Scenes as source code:
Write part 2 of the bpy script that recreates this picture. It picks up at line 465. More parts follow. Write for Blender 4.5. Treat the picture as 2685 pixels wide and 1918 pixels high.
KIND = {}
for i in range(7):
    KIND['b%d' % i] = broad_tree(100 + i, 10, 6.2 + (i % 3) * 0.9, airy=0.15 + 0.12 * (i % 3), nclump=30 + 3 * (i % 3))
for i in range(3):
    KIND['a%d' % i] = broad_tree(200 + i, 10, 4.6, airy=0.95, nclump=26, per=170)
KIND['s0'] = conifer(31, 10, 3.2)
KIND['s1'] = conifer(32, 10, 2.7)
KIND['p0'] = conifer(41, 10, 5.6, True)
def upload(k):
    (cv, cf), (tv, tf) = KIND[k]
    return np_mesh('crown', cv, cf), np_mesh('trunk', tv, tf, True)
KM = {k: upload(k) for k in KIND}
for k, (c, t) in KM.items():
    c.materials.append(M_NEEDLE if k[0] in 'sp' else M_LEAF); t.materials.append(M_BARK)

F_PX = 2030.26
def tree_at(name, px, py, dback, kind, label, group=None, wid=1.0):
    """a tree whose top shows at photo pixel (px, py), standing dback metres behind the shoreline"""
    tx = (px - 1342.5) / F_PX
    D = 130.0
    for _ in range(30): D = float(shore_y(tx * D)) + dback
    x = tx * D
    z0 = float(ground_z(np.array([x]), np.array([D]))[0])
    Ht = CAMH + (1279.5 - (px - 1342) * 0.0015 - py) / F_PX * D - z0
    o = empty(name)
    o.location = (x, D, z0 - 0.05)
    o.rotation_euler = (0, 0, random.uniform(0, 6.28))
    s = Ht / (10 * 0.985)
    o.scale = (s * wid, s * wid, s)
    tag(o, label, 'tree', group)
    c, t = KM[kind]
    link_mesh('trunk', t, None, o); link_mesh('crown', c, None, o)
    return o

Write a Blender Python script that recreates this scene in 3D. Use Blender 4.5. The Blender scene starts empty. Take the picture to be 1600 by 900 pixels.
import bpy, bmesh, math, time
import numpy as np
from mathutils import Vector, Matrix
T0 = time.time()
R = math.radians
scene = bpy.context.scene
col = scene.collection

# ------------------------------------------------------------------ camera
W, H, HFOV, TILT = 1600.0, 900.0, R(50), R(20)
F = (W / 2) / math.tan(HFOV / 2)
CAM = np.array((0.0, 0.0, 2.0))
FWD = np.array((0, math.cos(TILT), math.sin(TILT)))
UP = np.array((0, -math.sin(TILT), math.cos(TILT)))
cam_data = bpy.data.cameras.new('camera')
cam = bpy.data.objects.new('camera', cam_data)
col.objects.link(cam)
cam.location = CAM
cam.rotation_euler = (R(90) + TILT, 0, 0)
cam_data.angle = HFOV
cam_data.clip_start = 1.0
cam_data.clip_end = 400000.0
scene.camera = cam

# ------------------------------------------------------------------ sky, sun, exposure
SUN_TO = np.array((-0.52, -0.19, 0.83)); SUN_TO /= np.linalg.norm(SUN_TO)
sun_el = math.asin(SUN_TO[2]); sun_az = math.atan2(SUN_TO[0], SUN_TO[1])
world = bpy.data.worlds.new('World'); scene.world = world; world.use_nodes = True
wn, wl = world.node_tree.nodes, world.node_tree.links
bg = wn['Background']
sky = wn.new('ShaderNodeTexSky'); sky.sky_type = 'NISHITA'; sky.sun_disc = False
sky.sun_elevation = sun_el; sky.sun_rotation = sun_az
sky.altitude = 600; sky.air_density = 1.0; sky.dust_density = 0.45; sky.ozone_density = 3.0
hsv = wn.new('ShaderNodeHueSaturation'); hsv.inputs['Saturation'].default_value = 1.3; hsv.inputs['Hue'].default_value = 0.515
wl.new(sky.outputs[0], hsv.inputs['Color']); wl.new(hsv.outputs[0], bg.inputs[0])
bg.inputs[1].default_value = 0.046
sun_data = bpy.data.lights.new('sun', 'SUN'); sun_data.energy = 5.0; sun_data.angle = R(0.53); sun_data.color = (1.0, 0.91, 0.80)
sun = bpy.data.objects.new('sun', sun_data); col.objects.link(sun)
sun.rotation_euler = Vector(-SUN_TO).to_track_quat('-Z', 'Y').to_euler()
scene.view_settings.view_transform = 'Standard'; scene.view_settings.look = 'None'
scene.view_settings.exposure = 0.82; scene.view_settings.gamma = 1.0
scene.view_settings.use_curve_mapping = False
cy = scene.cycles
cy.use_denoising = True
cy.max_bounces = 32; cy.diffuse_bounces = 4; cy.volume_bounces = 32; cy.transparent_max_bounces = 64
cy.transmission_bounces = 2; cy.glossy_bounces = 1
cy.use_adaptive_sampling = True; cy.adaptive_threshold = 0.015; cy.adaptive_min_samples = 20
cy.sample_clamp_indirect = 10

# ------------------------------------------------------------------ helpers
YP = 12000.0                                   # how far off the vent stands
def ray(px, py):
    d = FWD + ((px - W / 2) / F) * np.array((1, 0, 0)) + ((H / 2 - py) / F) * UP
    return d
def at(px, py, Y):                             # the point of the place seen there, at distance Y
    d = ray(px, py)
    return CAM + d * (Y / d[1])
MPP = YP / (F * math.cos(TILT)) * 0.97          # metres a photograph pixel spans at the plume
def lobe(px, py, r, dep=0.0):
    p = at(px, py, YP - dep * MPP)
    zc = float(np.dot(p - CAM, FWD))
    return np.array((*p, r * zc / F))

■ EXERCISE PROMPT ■
Reproduce the listing shown above in its entirety, exactly.

■ ANSWER TO THIS EXERCISE ■
Write part 2 of the bpy script that recreates this picture. It picks up at line 465. More parts follow. Write for Blender 4.5. Treat the picture as 2685 pixels wide and 1918 pixels high.
KIND = {}
for i in range(7):
    KIND['b%d' % i] = broad_tree(100 + i, 10, 6.2 + (i % 3) * 0.9, airy=0.15 + 0.12 * (i % 3), nclump=30 + 3 * (i % 3))
for i in range(3):
    KIND['a%d' % i] = broad_tree(200 + i, 10, 4.6, airy=0.95, nclump=26, per=170)
KIND['s0'] = conifer(31, 10, 3.2)
KIND['s1'] = conifer(32, 10, 2.7)
KIND['p0'] = conifer(41, 10, 5.6, True)
def upload(k):
    (cv, cf), (tv, tf) = KIND[k]
    return np_mesh('crown', cv, cf), np_mesh('trunk', tv, tf, True)
KM = {k: upload(k) for k in KIND}
for k, (c, t) in KM.items():
    c.materials.append(M_NEEDLE if k[0] in 'sp' else M_LEAF); t.materials.append(M_BARK)

F_PX = 2030.26
def tree_at(name, px, py, dback, kind, label, group=None, wid=1.0):
    """a tree whose top shows at photo pixel (px, py), standing dback metres behind the shoreline"""
    tx = (px - 1342.5) / F_PX
    D = 130.0
    for _ in range(30): D = float(shore_y(tx * D)) + dback
    x = tx * D
    z0 = float(ground_z(np.array([x]), np.array([D]))[0])
    Ht = CAMH + (1279.5 - (px - 1342) * 0.0015 - py) / F_PX * D - z0
    o = empty(name)
    o.location = (x, D, z0 - 0.05)
    o.rotation_euler = (0, 0, random.uniform(0, 6.28))
    s = Ht / (10 * 0.985)
    o.scale = (s * wid, s * wid, s)
    tag(o, label, 'tree', group)
    c, t = KM[kind]
    link_mesh('trunk', t, None, o); link_mesh('crown', c, None, o)
    return o

Write a Blender Python script that recreates this scene in 3D. Use Blender 4.5. The Blender scene starts empty. Take the picture to be 1600 by 900 pixels.
import bpy, bmesh, math, time
import numpy as np
from mathutils import Vector, Matrix
T0 = time.time()
R = math.radians
scene = bpy.context.scene
col = scene.collection

# ------------------------------------------------------------------ camera
W, H, HFOV, TILT = 1600.0, 900.0, R(50), R(20)
F = (W / 2) / math.tan(HFOV / 2)
CAM = np.array((0.0, 0.0, 2.0))
FWD = np.array((0, math.cos(TILT), math.sin(TILT)))
UP = np.array((0, -math.sin(TILT), math.cos(TILT)))
cam_data = bpy.data.cameras.new('camera')
cam = bpy.data.objects.new('camera', cam_data)
col.objects.link(cam)
cam.location = CAM
cam.rotation_euler = (R(90) + TILT, 0, 0)
cam_data.angle = HFOV
cam_data.clip_start = 1.0
cam_data.clip_end = 400000.0
scene.camera = cam

# ------------------------------------------------------------------ sky, sun, exposure
SUN_TO = np.array((-0.52, -0.19, 0.83)); SUN_TO /= np.linalg.norm(SUN_TO)
sun_el = math.asin(SUN_TO[2]); sun_az = math.atan2(SUN_TO[0], SUN_TO[1])
world = bpy.data.worlds.new('World'); scene.world = world; world.use_nodes = True
wn, wl = world.node_tree.nodes, world.node_tree.links
bg = wn['Background']
sky = wn.new('ShaderNodeTexSky'); sky.sky_type = 'NISHITA'; sky.sun_disc = False
sky.sun_elevation = sun_el; sky.sun_rotation = sun_az
sky.altitude = 600; sky.air_density = 1.0; sky.dust_density = 0.45; sky.ozone_density = 3.0
hsv = wn.new('ShaderNodeHueSaturation'); hsv.inputs['Saturation'].default_value = 1.3; hsv.inputs['Hue'].default_value = 0.515
wl.new(sky.outputs[0], hsv.inputs['Color']); wl.new(hsv.outputs[0], bg.inputs[0])
bg.inputs[1].default_value = 0.046
sun_data = bpy.data.lights.new('sun', 'SUN'); sun_data.energy = 5.0; sun_data.angle = R(0.53); sun_data.color = (1.0, 0.91, 0.80)
sun = bpy.data.objects.new('sun', sun_data); col.objects.link(sun)
sun.rotation_euler = Vector(-SUN_TO).to_track_quat('-Z', 'Y').to_euler()
scene.view_settings.view_transform = 'Standard'; scene.view_settings.look = 'None'
scene.view_settings.exposure = 0.82; scene.view_settings.gamma = 1.0
scene.view_settings.use_curve_mapping = False
cy = scene.cycles
cy.use_denoising = True
cy.max_bounces = 32; cy.diffuse_bounces = 4; cy.volume_bounces = 32; cy.transparent_max_bounces = 64
cy.transmission_bounces = 2; cy.glossy_bounces = 1
cy.use_adaptive_sampling = True; cy.adaptive_threshold = 0.015; cy.adaptive_min_samples = 20
cy.sample_clamp_indirect = 10

# ------------------------------------------------------------------ helpers
YP = 12000.0                                   # how far off the vent stands
def ray(px, py):
    d = FWD + ((px - W / 2) / F) * np.array((1, 0, 0)) + ((H / 2 - py) / F) * UP
    return d
def at(px, py, Y):                             # the point of the place seen there, at distance Y
    d = ray(px, py)
    return CAM + d * (Y / d[1])
MPP = YP / (F * math.cos(TILT)) * 0.97          # metres a photograph pixel spans at the plume
def lobe(px, py, r, dep=0.0):
    p = at(px, py, YP - dep * MPP)
    zc = float(np.dot(p - CAM, FWD))
    return np.array((*p, r * zc / F))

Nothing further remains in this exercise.